In the film, Cage's character becomes a father figure to a 15-year old boy. Who were the people who mentored Nicolas Cage in his youth?

"My definition of a father is someone who empowers his children," Cage says. "Sometimes that's not happening at home and there's abuse because the child may have more potential than the father and the father takes it personally and abuses the child. That was not my situation. I had a very strong relationship with my father, so I'm lucky in that way. There were angels in my life who took a liking to me, like my science teacher and my drama teacher in high school and my kung fu teacher when I was 12. These are people who see potential and want to encourage potential, and Joe is really an ode to those people."

Cage's film performances range from naturalistic to surrealistic and over-the-top. How does he determine which path a performance will take?

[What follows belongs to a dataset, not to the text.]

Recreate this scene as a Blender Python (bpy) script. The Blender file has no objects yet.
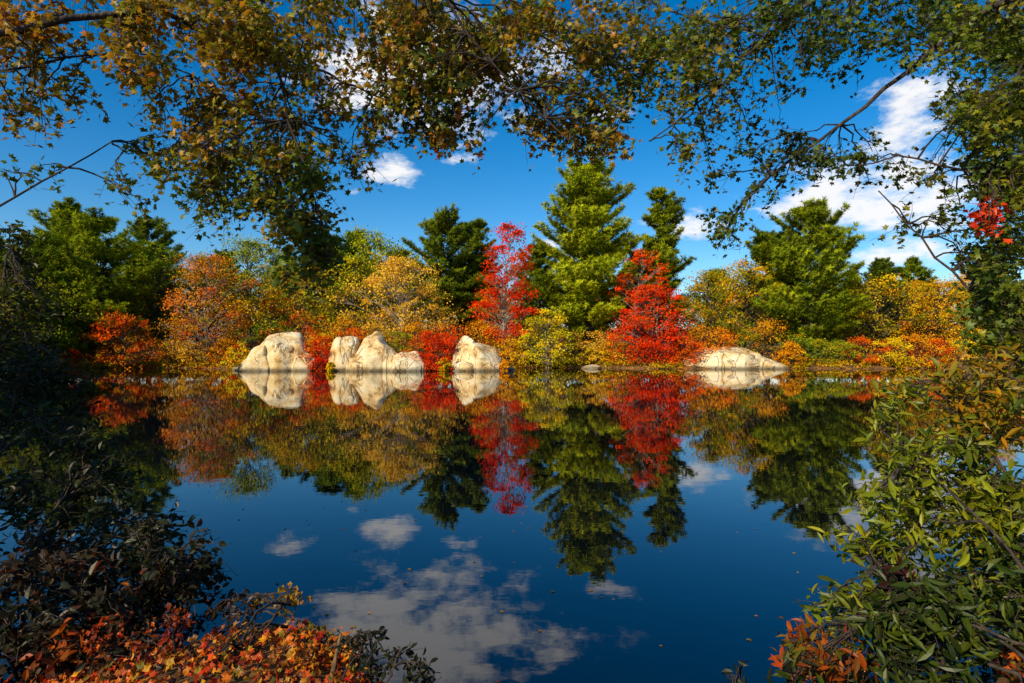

"It is the material and it's also where I'm at in my life," Cage says. "There has to be a mechanism in the script that would allow me to go into that baroque way, where it still connects with the audience in a contemporary environment. The silent film actors of the 20s or German expressionistic actors could do all that because that was part of the style back then. So, I was trying to figure out how to bring that back into contemporary cinema and the way to do it is to find someone who's going nuts like Peter Loew in Vampire's Kiss or on crack like Terence McDonagh in The Bad Lieutenant. These are fun ways to have it still connect with an audience."

"When I got around to Joe," Cage continues, "I just wanted to infuse the vessel of the character with my memories and my life experience, and not design a performance from the outside in. You can go as big as you want, as long as it has emotional content. I always say, 'if you think it's over the top, then tell me where the top is first, and if you can tell me where the top is, then I'll tell you whether or not I'm over it.'"

What does Nicolas Cage want to achieve as an actor?

"If you look at my filmography, you will see that I want to keep it eclectic," Cage says. "I see myself as a student. I would never call myself a master or a maestro. If you take the path of a student, you have to try a little bit of everything in the hopes that you're going to learn something or strike some kind of new note or new sound or new expression in the process. I'm not going for grades. I'm going for an education, and that means that I'm going to continue experimenting and trying new things to try to evolve and learn."

I leave Nicolas Cage and the Beverly Hills Four Seasons and send a text to the fabulous woman who showed me the Nicolas Cage Losing His Shit video: "Just did the Nicolas Cage thing. He didn't lose his shit."

"How was it?" she texts back.

And then I wonder if she's free tonight?